For this, again I’m going to refer to the adobe tool. This adobe colour wheel is my go-to resource for creating my own palettes, and finding new colour palettes through the explore page. Let’s start with Last years Iron Viz.
First go to extract theme.
Upload an image of your dashboard.

You can then go to the Accessibility Tools section, make sure from the drop down you click Color Blind Safe instead of Contract Checker.

In the bottom right of the screen shot next to the blue save UI button you will see “Check for Accessibility”. By clicking this, a colour blind simulator appears.

So it looks like this colour palette passes the colour blind simulator. It particularly works well for Tritanopia but less so for Protanopia and Deuteranopia.
But what happens if the palette isn’t safe?
Lets give another viz a look. How about the chord diagram practice visualisation.

Here are some of the extracted colours from the screen.

Lets go back into the accessibility colour checker.

Uh-oh!! Looks as though this colour palette causes some conflicts.
Fortunately it show us with dashes where the clashes are so we can then go back and amend those colours. Our light pastel yellow and pink tones are clashing.

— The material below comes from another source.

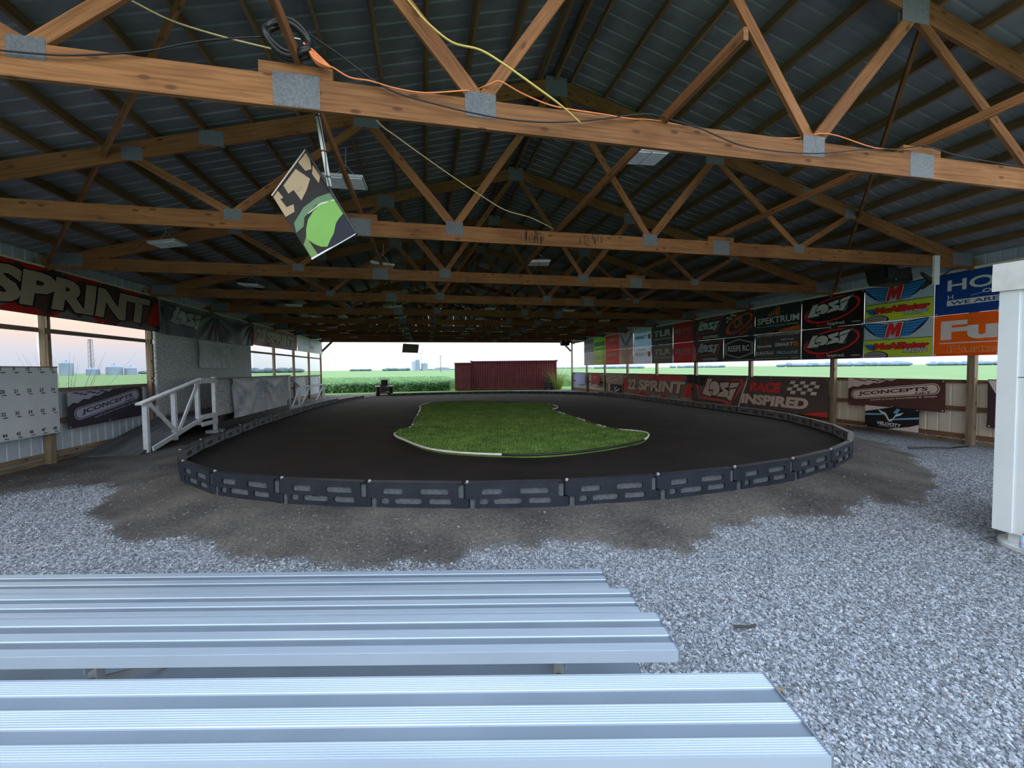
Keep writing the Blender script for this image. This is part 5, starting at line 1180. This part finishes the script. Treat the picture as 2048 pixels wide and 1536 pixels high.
# wheeled cart and tall grass at the far right
wc = root('hand_cart', (9.6, 31.6, 0), label='dark hand cart leaning beside the container', cat='cart')
mb = MB(); mb.bar((9.5, 31.6, .15), (9.75, 31.9, 1.35), .05, .05); mb.bar((9.9, 31.5, .15), (9.9, 31.9, 1.1), .05, .05); put('handle', mb, BLK, wc)
put('tray', MB().box(9.35, 9.95, 31.3, 31.8, .25, .62), BLK, wc); mb = MB()
for x in (9.32, 9.98): mb.tube([(x - .04, 31.55, .2), (x + .04, 31.55, .2)], .2, 16)
put('wheel', mb, TY, wc)
def tuft(name, x, y, n, h, spread, label, m_, seed, wd=.012, lean=.5):
    r1 = np.random.default_rng(seed); co = []; fa = []
    for i in range(n):
        a = r1.random() * 6.28; r_ = spread * r1.random() ** .5; bx_, by_ = x + r_ * .4 * math.cos(a), y + r_ * .4 * math.sin(a); hh_ = h * (.5 + .5 * r1.random()); tx, ty = r_ * math.cos(a) * lean, r_ * math.sin(a) * lean
        b_ = len(co); pa = r1.random() * 3.14; dx, dy = wd * math.cos(pa), wd * math.sin(pa)
        for t in (0, .5, 1): wq = 1 - t * .9; px, py = bx_ + tx * t * t * 2, by_ + ty * t * t * 2; co += [(px - dx * wq, py - dy * wq, hh_ * t), (px + dx * wq, py + dy * wq, hh_ * t)]
        fa += [(b_, b_ + 1, b_ + 3, b_ + 2), (b_ + 2, b_ + 3, b_ + 5, b_ + 4)]
    me = npmesh(name, np.array(co) - np.array([x, y, 0]), np.array(fa), False); o = put(name, me, m_); o.location = (x, y, 0); return tag(o, label, 'plant')
TG = mat('tall_grass', (.36, .42, .12), .8, col2=(.20, .30, .07), vscale=3, transl=.3)
tuft('tall_grass', 10.7, 32.6, 420, 1.9, 1.0, 'tall yellow-green grass clump between the container and the right corner post', TG, 3, .014, .6)
WD = mat('dry_weed', (.14, .12, .09), .9)
tuft('weed_clump', -9.3, 13.0, 46, 2.35, 1.5, 'bare twiggy weed outside the first left window', WD, 4, .011, .45)
tuft('weed_clump', -9.9, 11.4, 240, 1.75, 1.4, 'low leafy weed outside the first left window', mat('weed_leaf', (.11, .15, .08), .9), 5, .022, .4)
o = tuft('weed_stalk', 6.4, 33.9, 14, 3.0, .45, 'thin weed sticking up behind the red container', WD, 6, .012, .5)
tag(put('utility_pole', MB().tube([(-2, 160, 0), (-2, 160, 7.2)], .12, 8).bar((-2.8, 160, 6.7), (-1.2, 160, 6.7), .12, .12), WD, None, loc=(14, 160, 0)), 'thin utility pole far beyond the container', 'pole')
C.objects[-1].location = (22, 160, 0)
# grain bins and elevators
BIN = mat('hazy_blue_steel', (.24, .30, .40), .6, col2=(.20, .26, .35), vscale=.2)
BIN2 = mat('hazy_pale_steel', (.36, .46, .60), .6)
def gbin(x, y, r_, h_, label, grp=None, m_=BIN, roof=.45):
    b_ = root('grain_bin', (x, y, zc + .02), label=label, cat='grain bin', group=grp)
    lput('wall', MB().lathe((0, 0, 0), [(r_ * (1 + .006 * (j % 2)), h_ * j / 12) for j in range(13)], 24), m_, b_); lput('roof', MB().lathe((0, 0, h_), [(r_ * 1.03, 0), (r_ * .12, r_ * roof), (r_ * .12, r_ * roof + .4)], 24), m_, b_)
def dirp(dx, dy, d_): n_ = math.hypot(dx, dy); return dx / n_ * d_, dy / n_ * d_
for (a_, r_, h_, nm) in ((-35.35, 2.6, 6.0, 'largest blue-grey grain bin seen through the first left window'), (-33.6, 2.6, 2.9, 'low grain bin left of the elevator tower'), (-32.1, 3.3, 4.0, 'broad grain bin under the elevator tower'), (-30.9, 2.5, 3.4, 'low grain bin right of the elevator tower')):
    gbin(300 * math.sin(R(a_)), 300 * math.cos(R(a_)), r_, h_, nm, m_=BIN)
def tower(x, y, h_, label, wd=1.6, m_=BIN):
    t = root('elevator_tower', (x, y, zc + .02), label=label, cat='tower'); mb = MB(); a = wd / 2
    for sx in (-a, a):
        for sy in (-a, a): mb.bar((sx, sy, 0), (sx * .7, sy * .7, h_), .14, .14)
    k_ = int(h_ / 2.2)
    for j in range(k_):
        z0, z1 = j * h_ / k_, (j + 1) * h_ / k_
        for (p_, q_) in (((-a, -a), (a, -a)), ((-a, a), (a, a)), ((-a, -a), (-a, a)), ((a, -a), (a, a))): mb.bar((p_[0] * .85, p_[1] * .85, z0), (q_[0] * .85, q_[1] * .85, z1), .07, .07); mb.bar((p_[0] * .85, p_[1] * .85, z1), (q_[0] * .85, q_[1] * .85, z1), .08, .08)
    lput('lattice', mb, m_, t); lput('leg_casing', MB().box(-.14, .14, -.14, .14, 0, h_ + .4), m_, t); lput('head', MB().box(-.55 * wd / 1.4, .55 * wd / 1.4, -.5, .5, h_, h_ + .7), m_, t)
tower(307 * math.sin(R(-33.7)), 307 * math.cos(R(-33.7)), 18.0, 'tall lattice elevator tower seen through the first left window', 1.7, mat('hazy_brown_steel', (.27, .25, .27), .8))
ex = -6.0
for (dx, r_, h_, nm) in ((-5.2, 1.7, 9.5, 'tallest pale silo of the distant centre group, leftmost'), (-1.0, 2.2, 11.0, 'broad tall silo in the middle of the distant centre group'), (6.0, 3.2, 7.2, 'wide low silo at the right of the distant centre group')):
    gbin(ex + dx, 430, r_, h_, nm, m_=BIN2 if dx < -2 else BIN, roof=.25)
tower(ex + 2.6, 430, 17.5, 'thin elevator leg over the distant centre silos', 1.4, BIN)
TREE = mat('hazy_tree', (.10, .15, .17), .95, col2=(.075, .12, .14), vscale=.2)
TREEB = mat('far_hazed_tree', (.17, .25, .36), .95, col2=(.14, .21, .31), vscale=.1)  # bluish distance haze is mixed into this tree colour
def treeline(a0, a1, d_, h_, label, m_=TREE, seed=1, wide=6):
    r1 = random.Random(seed); t = root('tree_row', (d_ * math.sin(R((a0 + a1) / 2)), d_ * math.cos(R((a0 + a1) / 2)), zc + .02), label=label, cat='trees', group='distant tree rows'); L_ = R(a1 - a0) * d_; n_ = max(2, int(L_ / (h_ * .3))); mb = MB()
    for i in range(n_):
        a = R(a0 + (a1 - a0) * (i + .5) / n_) + r1.uniform(-.5, .5) * .002; c = Vector((d_ * math.sin(a), d_ * math.cos(a) + r1.uniform(-4, 4), zc + .02)) - t.location; hh_ = h_ * r1.uniform(.40, .62); rr = h_ * r1.uniform(.38, .75)
        mb.lathe(c, [(rr * .5, 0), (rr * .95, hh_ * .25), (rr, hh_ * .5), (rr * .8, hh_ * .78), (rr * .35, hh_ * .97), (.05, hh_)], 9)
    lput('tree_crowns', mb, m_, t, True)
# angles measured from +Y towards +X
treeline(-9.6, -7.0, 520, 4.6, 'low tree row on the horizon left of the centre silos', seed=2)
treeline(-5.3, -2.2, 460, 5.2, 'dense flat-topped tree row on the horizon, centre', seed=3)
tag(put('long_barn', MB().prism([(2 - 8, 455, 0), (2 + 8, 455, 0), (2 + 8, 455, 2.6), (2, 455, 3.4), (2 - 8, 455, 2.6)], (0, 14, 0)), BIN, None, loc=(2, 455, 0)), 'long low shed on the horizon right of the silos', 'barn')
C.objects[-1].location = (19, 455, zc + .02)
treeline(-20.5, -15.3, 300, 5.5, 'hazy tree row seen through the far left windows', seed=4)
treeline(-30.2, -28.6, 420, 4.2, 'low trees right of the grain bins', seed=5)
gbin(300 * math.sin(R(-20.1)), 300 * math.cos(R(-20.1)), .1, .1, 'tiny bin hidden in the trees', m_=TREE) if False else None
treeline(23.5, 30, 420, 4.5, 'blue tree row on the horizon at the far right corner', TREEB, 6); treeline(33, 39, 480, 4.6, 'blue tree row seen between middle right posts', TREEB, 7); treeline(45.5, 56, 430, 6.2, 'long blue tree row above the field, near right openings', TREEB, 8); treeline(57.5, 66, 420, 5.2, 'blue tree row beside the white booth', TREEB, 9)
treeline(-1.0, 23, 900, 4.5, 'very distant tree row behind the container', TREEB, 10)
# bits on the yard
tuft('dry_weed', .35, 4.05, 60, .05, .16, 'small flattened dry weed on the dirt bank before the near barrier', mat('straw_weed', (.22, .21, .15), .9), 8, .006, 1.4)
dk = mat('dark_stick', (.05, .045, .04), .9)
tag(put('stick', MB().tube([(1.98, 2.3, .022), (2.06, 2.27, .026), (2.13, 2.28, .022)], .008, 6), dk, None, loc=(2.05, 2.28, .02)), 'short dark stick lying on the gravel right of the bleacher', 'stick')
tag(put('dry_leaf', MB().prism([(1.76, 1.78, .022), (1.80, 1.76, .03), (1.84, 1.78, .022), (1.81, 1.81, .02)], (0, 0, .003)), mat('dry_leaf', (.34, .22, .11), .8), None, loc=(1.8, 1.78, .02)), 'small tan leaf on the gravel beside the bleacher', 'leaf')
tag(put('bent_bar', MB().tube([(9.7, 6.5, .03), (10.1, 6.35, .05), (10.45, 6.25, .04), (10.5, 6.0, .12)], .02, 6), dk, None, loc=(10, 6.4, 0)), 'bent dark bar lying on the ground by the right wall', 'bar')
bpy.context.view_layer.update()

So that’s how we can test some of our previous colour palettes – but what about creating new ones?
In the repo are 29 palettes I’ve made that you can copy and paste into your Tableau preferences file.
You can rename them before adding them to your Tableau script. You can find them in the repo link at the top of the page. I’ve saved the colours too as images if you just want to take your favourites.
As you can see from the small snippet below I created each of these themes with accessibility in mind. The icon in the bottom right of each palette means that it is a colour blind safe theme.

Still wanting to learn more on colours?
Check out the following resources:
Datafam Colors: A Tableau Color Palette Crowdsourcing Project – Flerlage Twins & Rodrigo Calloni
Custom Palettes in Tableau – Interworks
Colour Palettes using images – DataSchool
Formatting custom colour Palettes – Tableau
Going further:
Try create your own colour palette and put it through a colour blind simulator
Try amending your preferences.tps file to add your own colour palettes
Try creating a diverging colour palette instead of a regular one!